On their third day of deliberations, the 12 jurors sent a note to U.S. District Judge Paul Huck asking if 20-year-old Guillermo Zarabozo was "automatically" guilty of a crime if he brought a gun aboard, even if he didn't know something bad would happen.

Zarabozo testified that he brought a 9mm Glock handgun in his luggage but blamed the killings on 36-year-old Kirby Archer, who has pleaded guilty in the case. Zarabozo testified he was unaware that Archer planned to commandeer the boat and that Archer shot all four victims using Zarabozo's weapon.

Under that scenario, Zarabozo should not be convicted for simply carrying the gun aboard, his lawyers said.

"The answer to that question is clearly no," said defense attorney Anthony Natale.

Prosecutor Karen Gilbert, however, said the question was vague urged Huck to direct the jurors to consider his legal instructions carefully to find the answer. The judge decided to do just that, and jurors ended deliberations a short time later. They are to return Monday.

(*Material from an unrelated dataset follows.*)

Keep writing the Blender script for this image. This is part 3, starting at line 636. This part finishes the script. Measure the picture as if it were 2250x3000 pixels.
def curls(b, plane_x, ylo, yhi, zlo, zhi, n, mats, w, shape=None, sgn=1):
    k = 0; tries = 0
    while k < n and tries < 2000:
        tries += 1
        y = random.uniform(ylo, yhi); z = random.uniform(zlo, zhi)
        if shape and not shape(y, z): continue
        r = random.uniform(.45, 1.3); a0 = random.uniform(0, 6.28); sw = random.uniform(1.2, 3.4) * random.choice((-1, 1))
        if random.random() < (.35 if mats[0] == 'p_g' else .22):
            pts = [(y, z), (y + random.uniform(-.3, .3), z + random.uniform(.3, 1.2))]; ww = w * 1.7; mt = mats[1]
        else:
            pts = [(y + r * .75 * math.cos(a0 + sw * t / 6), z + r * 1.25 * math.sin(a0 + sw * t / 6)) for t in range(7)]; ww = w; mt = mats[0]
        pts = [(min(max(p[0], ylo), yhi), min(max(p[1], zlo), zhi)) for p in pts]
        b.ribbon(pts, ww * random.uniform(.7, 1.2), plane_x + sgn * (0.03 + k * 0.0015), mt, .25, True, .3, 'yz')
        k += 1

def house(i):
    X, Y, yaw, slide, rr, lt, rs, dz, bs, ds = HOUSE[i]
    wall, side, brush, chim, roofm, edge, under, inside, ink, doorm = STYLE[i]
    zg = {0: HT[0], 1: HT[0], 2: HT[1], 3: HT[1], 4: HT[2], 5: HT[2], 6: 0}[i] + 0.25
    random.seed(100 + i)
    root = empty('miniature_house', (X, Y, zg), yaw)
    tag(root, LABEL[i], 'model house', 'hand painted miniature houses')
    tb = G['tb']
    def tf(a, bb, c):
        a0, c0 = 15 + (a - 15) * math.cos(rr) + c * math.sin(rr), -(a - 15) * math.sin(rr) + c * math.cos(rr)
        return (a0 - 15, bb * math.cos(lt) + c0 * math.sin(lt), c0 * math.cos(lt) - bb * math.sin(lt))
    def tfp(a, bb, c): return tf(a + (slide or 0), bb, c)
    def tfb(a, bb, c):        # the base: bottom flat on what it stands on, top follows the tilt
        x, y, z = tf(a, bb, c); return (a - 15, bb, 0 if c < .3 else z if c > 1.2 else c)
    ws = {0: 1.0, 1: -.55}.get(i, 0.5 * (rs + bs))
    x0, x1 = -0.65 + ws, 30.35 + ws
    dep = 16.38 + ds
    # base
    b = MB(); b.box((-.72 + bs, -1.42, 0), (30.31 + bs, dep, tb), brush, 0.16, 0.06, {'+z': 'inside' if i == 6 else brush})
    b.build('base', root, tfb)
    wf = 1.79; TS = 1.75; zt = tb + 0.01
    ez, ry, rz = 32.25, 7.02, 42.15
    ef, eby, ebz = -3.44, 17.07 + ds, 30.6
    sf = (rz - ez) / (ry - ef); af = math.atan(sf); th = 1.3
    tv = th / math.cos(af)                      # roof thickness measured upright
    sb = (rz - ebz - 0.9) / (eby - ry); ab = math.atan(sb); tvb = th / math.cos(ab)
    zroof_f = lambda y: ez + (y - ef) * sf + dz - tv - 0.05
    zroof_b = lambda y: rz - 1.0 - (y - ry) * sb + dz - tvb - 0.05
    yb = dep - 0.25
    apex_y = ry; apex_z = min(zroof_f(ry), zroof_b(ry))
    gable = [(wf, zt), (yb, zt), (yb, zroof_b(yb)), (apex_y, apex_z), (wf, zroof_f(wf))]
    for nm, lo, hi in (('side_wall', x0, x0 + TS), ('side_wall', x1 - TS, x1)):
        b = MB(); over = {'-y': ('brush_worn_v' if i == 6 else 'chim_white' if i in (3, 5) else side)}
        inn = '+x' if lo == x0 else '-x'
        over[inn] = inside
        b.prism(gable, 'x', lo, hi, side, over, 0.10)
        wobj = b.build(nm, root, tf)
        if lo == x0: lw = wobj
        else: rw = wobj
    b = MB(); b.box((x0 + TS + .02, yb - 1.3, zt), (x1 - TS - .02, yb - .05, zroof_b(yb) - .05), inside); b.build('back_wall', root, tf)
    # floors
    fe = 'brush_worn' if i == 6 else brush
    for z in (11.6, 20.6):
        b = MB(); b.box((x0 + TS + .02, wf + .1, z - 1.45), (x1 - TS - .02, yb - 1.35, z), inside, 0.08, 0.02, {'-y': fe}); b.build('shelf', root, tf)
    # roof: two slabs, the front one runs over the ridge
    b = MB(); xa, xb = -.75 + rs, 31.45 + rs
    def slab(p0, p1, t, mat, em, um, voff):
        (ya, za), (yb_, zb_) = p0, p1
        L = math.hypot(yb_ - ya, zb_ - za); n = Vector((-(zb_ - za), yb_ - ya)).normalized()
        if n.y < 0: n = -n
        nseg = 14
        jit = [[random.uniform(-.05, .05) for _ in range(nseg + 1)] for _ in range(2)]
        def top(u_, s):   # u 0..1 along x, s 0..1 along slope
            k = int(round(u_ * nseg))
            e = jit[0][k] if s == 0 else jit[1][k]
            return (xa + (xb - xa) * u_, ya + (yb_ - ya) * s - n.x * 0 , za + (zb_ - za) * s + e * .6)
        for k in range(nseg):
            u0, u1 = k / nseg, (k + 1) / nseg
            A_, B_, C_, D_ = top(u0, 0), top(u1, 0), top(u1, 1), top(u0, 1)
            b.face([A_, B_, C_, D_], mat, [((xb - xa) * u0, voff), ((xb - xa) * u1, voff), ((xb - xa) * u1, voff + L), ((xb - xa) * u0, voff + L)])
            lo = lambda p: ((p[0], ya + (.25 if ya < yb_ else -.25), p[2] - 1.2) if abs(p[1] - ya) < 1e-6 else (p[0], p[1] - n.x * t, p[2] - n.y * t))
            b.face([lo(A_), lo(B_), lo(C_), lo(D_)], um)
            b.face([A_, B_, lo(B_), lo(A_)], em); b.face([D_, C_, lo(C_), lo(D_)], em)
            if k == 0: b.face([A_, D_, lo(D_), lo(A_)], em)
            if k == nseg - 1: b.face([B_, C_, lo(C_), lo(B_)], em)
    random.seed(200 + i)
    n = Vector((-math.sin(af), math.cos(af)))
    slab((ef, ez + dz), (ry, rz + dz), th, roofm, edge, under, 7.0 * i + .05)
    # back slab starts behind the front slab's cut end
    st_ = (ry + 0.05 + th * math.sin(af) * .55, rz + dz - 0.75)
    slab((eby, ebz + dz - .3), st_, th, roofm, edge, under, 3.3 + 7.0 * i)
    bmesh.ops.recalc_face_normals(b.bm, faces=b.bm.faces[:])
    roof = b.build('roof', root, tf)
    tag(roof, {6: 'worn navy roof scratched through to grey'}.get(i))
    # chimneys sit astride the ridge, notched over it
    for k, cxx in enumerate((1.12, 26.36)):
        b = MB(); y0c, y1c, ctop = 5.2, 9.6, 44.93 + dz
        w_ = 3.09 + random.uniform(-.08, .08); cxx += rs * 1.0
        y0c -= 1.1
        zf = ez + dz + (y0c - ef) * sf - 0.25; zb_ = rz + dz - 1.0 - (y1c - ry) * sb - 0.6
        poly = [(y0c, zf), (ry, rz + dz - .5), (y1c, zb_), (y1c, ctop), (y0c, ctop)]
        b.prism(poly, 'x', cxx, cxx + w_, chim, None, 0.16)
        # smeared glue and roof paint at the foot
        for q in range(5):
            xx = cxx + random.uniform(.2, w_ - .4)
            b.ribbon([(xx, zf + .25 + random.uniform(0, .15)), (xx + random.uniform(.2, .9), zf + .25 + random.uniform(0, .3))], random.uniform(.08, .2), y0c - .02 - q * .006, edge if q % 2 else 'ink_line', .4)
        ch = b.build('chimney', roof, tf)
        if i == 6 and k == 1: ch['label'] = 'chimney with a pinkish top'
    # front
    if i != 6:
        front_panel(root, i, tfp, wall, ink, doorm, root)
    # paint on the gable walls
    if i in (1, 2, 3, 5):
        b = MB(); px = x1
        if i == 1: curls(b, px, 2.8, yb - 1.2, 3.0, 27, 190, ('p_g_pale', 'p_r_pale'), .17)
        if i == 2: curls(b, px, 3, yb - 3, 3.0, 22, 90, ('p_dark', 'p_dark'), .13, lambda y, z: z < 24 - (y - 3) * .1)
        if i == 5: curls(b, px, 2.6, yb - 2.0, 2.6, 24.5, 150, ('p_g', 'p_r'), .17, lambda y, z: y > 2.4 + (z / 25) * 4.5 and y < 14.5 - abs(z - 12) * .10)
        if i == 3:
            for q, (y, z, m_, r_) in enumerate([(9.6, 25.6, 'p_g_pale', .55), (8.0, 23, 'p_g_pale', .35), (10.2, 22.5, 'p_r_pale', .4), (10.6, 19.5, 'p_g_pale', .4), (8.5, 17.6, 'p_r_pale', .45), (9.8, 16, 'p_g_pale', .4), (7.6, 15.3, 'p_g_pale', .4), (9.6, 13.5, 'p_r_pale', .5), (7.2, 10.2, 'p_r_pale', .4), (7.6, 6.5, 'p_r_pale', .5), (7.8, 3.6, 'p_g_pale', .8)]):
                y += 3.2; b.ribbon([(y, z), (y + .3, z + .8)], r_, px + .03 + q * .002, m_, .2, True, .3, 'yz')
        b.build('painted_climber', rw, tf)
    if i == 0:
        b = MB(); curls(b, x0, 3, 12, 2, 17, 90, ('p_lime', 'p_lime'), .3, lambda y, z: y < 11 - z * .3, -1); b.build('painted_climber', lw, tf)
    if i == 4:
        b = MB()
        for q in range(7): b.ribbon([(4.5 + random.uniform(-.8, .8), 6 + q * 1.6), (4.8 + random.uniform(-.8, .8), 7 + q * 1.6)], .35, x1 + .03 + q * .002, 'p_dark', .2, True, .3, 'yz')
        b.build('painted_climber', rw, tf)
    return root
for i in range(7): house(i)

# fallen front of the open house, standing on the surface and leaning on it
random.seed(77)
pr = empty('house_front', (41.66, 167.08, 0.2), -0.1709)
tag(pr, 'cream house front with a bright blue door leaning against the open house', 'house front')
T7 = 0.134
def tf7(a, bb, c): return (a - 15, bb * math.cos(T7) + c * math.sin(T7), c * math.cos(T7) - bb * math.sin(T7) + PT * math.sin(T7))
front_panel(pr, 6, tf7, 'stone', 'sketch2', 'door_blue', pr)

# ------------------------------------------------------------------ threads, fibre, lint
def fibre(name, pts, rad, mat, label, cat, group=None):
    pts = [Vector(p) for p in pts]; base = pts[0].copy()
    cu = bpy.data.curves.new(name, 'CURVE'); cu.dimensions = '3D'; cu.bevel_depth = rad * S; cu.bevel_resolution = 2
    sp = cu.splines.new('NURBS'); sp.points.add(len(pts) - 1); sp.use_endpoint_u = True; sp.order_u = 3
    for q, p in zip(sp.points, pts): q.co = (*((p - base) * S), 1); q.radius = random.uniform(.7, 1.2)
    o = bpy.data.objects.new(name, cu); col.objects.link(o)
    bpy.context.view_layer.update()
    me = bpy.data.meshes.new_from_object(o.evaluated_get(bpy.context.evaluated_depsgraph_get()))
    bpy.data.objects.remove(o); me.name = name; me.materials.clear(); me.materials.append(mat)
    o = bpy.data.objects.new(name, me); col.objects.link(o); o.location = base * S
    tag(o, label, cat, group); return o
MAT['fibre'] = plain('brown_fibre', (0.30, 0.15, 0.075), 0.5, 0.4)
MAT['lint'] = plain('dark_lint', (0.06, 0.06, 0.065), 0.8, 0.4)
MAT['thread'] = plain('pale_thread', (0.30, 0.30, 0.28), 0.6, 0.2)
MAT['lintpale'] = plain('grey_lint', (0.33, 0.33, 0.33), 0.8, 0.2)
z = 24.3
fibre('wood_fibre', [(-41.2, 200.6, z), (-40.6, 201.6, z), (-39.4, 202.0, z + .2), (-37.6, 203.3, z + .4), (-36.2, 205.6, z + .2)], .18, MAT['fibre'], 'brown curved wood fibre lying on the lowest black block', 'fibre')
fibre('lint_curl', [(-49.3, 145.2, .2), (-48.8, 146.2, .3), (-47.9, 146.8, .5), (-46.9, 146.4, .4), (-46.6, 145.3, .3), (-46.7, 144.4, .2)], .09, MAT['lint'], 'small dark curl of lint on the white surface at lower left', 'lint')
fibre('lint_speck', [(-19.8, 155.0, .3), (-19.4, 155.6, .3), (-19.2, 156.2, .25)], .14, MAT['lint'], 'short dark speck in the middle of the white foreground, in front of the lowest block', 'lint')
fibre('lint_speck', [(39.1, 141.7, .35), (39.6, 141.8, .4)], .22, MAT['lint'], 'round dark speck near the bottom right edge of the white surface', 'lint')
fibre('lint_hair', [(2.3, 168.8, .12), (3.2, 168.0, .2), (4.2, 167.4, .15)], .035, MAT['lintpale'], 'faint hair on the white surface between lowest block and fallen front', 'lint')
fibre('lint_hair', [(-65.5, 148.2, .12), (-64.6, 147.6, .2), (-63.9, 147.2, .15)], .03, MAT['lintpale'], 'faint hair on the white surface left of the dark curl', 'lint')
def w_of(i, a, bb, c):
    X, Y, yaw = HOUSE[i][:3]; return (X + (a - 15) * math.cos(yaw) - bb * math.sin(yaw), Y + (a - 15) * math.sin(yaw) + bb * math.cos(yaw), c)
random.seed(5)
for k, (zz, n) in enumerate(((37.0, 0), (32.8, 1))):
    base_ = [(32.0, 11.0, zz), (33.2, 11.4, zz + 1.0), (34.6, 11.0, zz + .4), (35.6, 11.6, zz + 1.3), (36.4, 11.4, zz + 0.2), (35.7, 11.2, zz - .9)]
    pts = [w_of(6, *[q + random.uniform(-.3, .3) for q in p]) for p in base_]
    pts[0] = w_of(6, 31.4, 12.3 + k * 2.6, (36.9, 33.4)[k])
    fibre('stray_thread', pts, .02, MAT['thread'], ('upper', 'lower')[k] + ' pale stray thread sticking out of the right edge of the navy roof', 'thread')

Zarabozo, a security guard from Hialeah, faces life in prison if convicted of murder, conspiracy, kidnapping, robbery and using a firearm to commit a violent crime in the hijacking of the 47-foot "Joe Cool" on Sept. 22, 2007.

The boat's captain, his wife and two crew members were killed aboard the vessel and their bodies tossed into the ocean. They were never found, nor were any murder weapons.

The boat was discovered out of fuel and drifting far south of its original destination in Bimini, Bahamas, with Zarabozo and Archer found a few miles away in the boat's life raft. They initially told the Coast Guard and FBI a tale about being attacked by Cuban pirates, but both later admitted that was untrue.

Prosecutors say they were trying to make it to Cuba, where Archer could hide from child sexual molestation and theft charges in Arkansas.

Zarabozo testified that he was told only that they were going on a lucrative security job in Bimini and that it might lead to other work with CIA connections Archer claimed to have. Archer is a former Army policeman but did no security or intelligence work, prosecutors said.